Problem details: Copy each line with the word "srows" in it.

Data lines:

--------------------------------

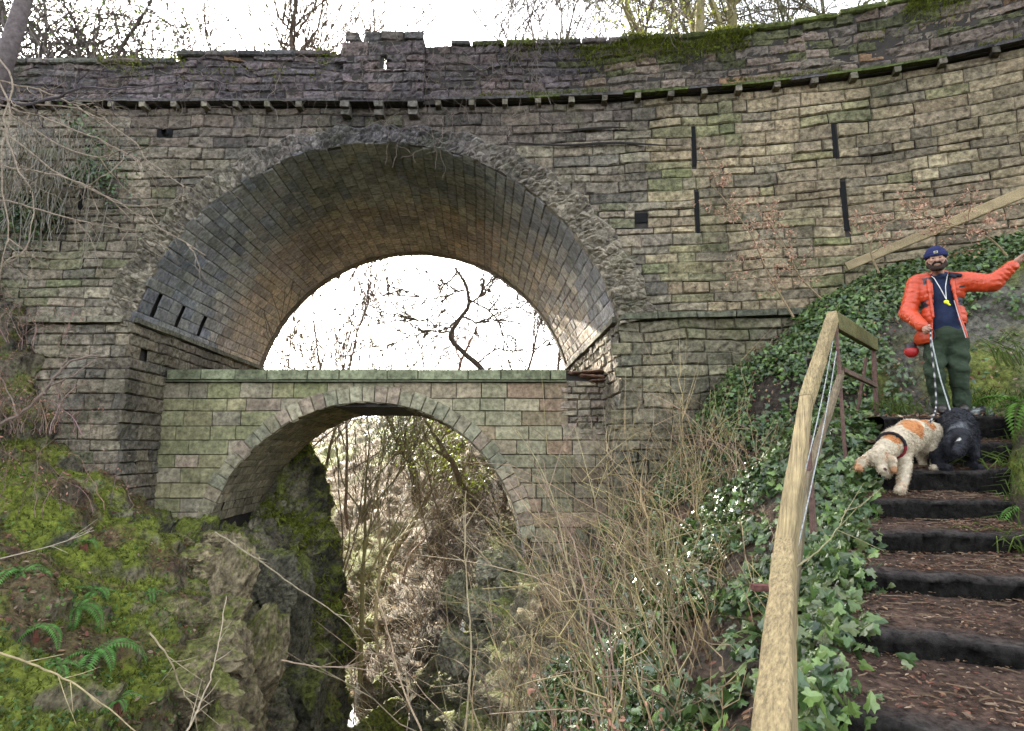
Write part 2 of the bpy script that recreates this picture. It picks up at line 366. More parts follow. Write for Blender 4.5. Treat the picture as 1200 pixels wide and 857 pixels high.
# rough rock-faced arch ring
nth, nr = 1100, 52
th = np.linspace(TH0-.02, math.pi-TH0+.02, nth); tr = np.linspace(0, 1, nr)
TH, TR = np.meshgrid(th, tr, indexing='ij')
wid = .36+.26*np.abs(np.cos(TH))**1.2+.04*np.sin(TH*37)+.03*vn(np.stack([TH*40, 0*TH, 0*TH], -1), 2)
Rr = AR+.004+TR*wid
s_ = TH*AR
q = np.stack([s_*10.5+TR*1.5, Rr*7.5, 0*s_], -1)
d1, d12, cr = vor(q, 3)
vs_i = np.floor(s_/.17); js = np.abs(s_/.17-vs_i-.5)*2
H = .035+.10*np.clip(d12*1.7, 0, 1)*(.3+.7*cr)+.03*fbm(np.stack([s_*9, Rr*9, 0*s_+4], -1), 3, 5)
H = H*np.clip((1-js)*9, .7, 1)*np.clip((1-TR)*7, 0, 1)**.6
H[:, -1] = -.03; H[:, 0] = -.12
X = AX+Rr*np.cos(TH); Z = AZ+Rr*np.sin(TH); Yq = 9.955-H
Yq = Yq+(YF(X)-10)
hc = hsh(vs_i.astype(np.int64), np.zeros_like(vs_i, dtype=np.int64), np.zeros_like(vs_i, dtype=np.int64), 7)
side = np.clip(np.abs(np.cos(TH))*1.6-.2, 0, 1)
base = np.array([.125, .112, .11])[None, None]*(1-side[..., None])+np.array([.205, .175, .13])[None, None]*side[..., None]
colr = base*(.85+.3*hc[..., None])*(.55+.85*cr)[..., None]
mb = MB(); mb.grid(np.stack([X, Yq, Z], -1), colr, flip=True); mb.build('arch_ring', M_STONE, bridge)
# parapet
def ztop(x):
    z = np.interp(x, [-20, -8.9, -5.9, -5.85, -3.2, -2.99, -1.58, 1.5, 3.06, 4.2, 6.6, 12], [7.0, 7.05, 7.05, 7.2, 7.22, 7.27, 7.38, 7.33, 7.28, 7.28, 7.42, 7.6])
    return z
BX0, BX1 = -2.99, -1.58
slit = P(450, 76, 9.85)
SV = (slit[0]-.06, slit[0]+.06, slit[2]-.12, slit[2]+.15)
mb = MB()
def par_rows(u0, u1, top, off, voids=()):
    rr = rows_of(ZSTR+.07, top, .12, .2)
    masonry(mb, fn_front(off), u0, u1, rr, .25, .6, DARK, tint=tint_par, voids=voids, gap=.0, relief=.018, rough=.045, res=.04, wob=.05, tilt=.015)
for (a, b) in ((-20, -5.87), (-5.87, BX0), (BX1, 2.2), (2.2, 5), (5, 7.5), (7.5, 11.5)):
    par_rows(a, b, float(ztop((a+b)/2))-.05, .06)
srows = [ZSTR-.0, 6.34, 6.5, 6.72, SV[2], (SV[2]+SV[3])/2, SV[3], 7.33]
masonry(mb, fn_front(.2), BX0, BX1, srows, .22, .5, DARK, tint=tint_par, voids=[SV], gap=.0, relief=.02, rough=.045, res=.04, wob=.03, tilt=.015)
masonry(mb, fn_front(.2), BX0+.05, -2.75, [7.33, 7.5], .2, .4, DARK, gap=.004, relief=.03, rough=.04, res=.045)
masonry(mb, fn_front(.2), -2.6, BX1, [7.33, 7.52], .25, .45, DARK, gap=.004, relief=.03, rough=.04, res=.045)
mb.build('parapet', M_STONE, bridge)
# body behind the facing: parapet slab, spandrels, deck, back face
mb = MB()
def slab(x0, x1, z0, z1, off, th_, n=1, par=False):
    xs = np.linspace(x0, x1, n+1)
    for i in range(n):
        xa, xb = xs[i], xs[i+1]
        pa, pb = fn_front(off)(np.array([xa, xb]), np.array([0., 0.]), np.array([0., 0.])); qa, qb = fn_front(off-th_)(np.array([xa, xb]), np.array([0., 0.]), np.array([0., 0.]))
        za = z1 if not par else z1+float(ztop(xa)); zb = z1 if not par else z1+float(ztop(xb))
        v = [(pa[0], pa[1], z0), (pb[0], pb[1], z0), (pb[0], pb[1], zb), (pa[0], pa[1], za), (qa[0], qa[1], z0), (qb[0], qb[1], z0), (qb[0], qb[1], zb), (qa[0], qa[1], za)]
        mb.add(v, [[0, 1, 2, 3], [5, 4, 7, 6], [3, 2, 6, 7], [1, 0, 4, 5], [0, 3, 7, 4], [1, 5, 6, 2]], (.1, .09, .08))
slab(-20, BX0, ZSTR, -.08, .055, .42, 20, True); slab(BX1, 11.5, ZSTR, -.08, .055, .42, 26, True)
slab(BX0+.02, SV[0], ZSTR, 7.31, .195, .3); slab(SV[1], BX1-.02, ZSTR, 7.31, .195, .3); slab(SV[0], SV[1], ZSTR, SV[2], .194, .5); slab(SV[0], SV[1], SV[3], 7.31, .194, .06)
slab(BX0+.07, -2.76, 7.3, 7.48, .19, .45); slab(-2.58, BX1-.03, 7.3, 7.5, .19, .45)
mb.build('parapet_core', M_CORE, bridge)
# rough coping stones along the parapet top
mb = MB(); mbr = MB()
x = -19.0
while x < 11:
    wd = random.uniform(.35, .75)
    if not (BX0-.3 < x < BX1):
        xm = x+wd/2; d = float(np.interp(xm, _xx, _dy)); mossy = x > -1 and random.random() < .75
        c = np.array([.11, .13, .035]) if mossy else np.array(random.choice(DARK))*1.1
        h_ = random.uniform(.12, .14); L_ = wd*1.06*math.sqrt(1+d*d); n1 = 12
        a = np.linspace(-.5, .5, 14); b = np.linspace(0, 2*math.pi, 17)
        A, B = np.meshgrid(a, b, indexing='ij'); cx = np.sign(np.cos(B))*np.abs(np.cos(B))**.45*.27; cz = np.sign(np.sin(B))*np.abs(np.sin(B))**.55*h_/2*(1 if True else 0)
        k = np.clip((.5-np.abs(A))*30, .0, 1)**.3
        lx = A*L_; q = np.stack([lx*5+x*5, cx*6, cz*6+x], -1); nn = .022*fbm(q, 3, 4)
        cx = cx*k*(1+nn*2); cz = cz*k+nn
        dd = math.sqrt(1+d*d); yb = float(YF(xm))+.14
        G = np.stack([xm+lx/dd-cx*(-d)/dd*-1, yb+lx*d/dd+cx/dd, float(ztop(xm))-.1+h_/2+cz], -1)
        (mb if x < BX0 else mbr).grid(G, c*random.uniform(.75, 1.2))
    x += wd
mb.build('coping', M_STONE, bridge); mbr.build('coping', M_STONE, bridge)
mb = MB()
xs = np.linspace(-20, 11.5, 120)
F_ = fn_front(0)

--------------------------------

Correct response:
srows = [ZSTR-.0, 6.34, 6.5, 6.72, SV[2], (SV[2]+SV[3])/2, SV[3], 7.33]
masonry(mb, fn_front(.2), BX0, BX1, srows, .22, .5, DARK, tint=tint_par, voids=[SV], gap=.0, relief=.02, rough=.045, res=.04, wob=.03, tilt=.015)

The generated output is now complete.